Z rozmów wynikało, że Polska chce się promować jako ciekawa alternatywa dla Chin - bezpieczniejsza, bardziej zaufana i bliższa w relacjach ze Stanami Zjednoczonymi. Brzmi to bardzo rozsądnie i zdaje się być strzałem w dziesiątkę. Problem w tym, że wybrano możliwie najgorszy moment na taką promocję.
Szczegółowe informacje można znaleźć na stronie trade.gov.pl, która promuje nasz kraj pod kątem eksportu, importu i inwestycji.
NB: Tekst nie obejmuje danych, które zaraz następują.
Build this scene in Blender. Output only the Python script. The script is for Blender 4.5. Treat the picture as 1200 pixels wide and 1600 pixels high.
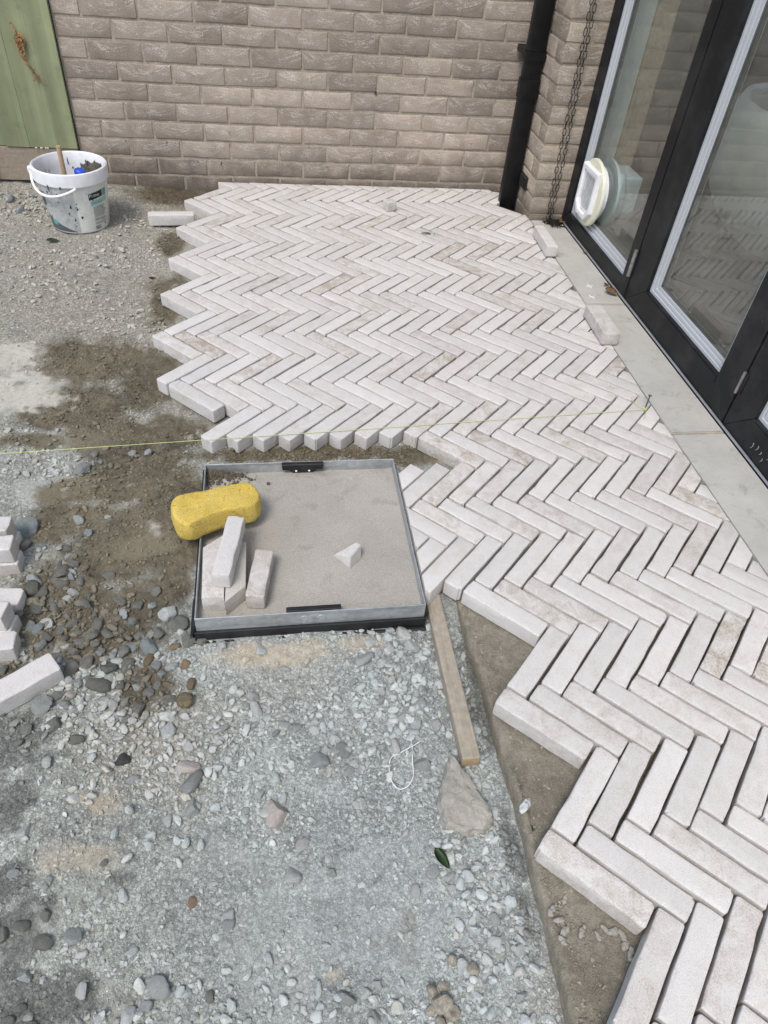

Po pierwsze - targi Detroit Auto Show, znane przez lata jako North American International Auto Show, są teraz cieniem dawnej potęgi
Ich krajowy charakter zgasł, a sama impreza stała się dużo bardziej lokalna - stąd też zmiana nazwy. Wielu producentów zrezygnowało z promowania się w Detroit, a inni ograniczyli swoją obecność do minimum. Nikt też nie pokazał żadnych przełomowych nowości, co automatycznie ograniczyło zainteresowanie mediów i ludzi tym wydarzeniem.
Drugą kwestią jest fakt, że Donald Trump planuje ograniczyć import z Europy - w planach są cła
Mowa tutaj także o imporcie samochodów i części ze Starego Kontynentu. Donald Trump próbuje zmusić producentów do tego, aby produkowali lokalnie w USA, co oczywiście jest droższe i trudne do zrealizowania. W praktyce więc idea zachęcenia producentów zza oceanu do kupowania/produkowania w Polsce była szczytna, ale pojawiła się w niewłaściwym momencie.
Inauguracja Trumpa odbędzie się już za kilka dni. Nowy prezydent obiecał szybkie działania i wiele nowych regulacji chce przeforsować już w pierwszych dniach prezydentury. Czy tak się stanie i czy faktycznie na celownik trafi Europa? Już teraz Joe Biden odciął USA od chińskiej motoryzacji, co dało nam cień szansy. Teraz jednak może on szybko zniknąć.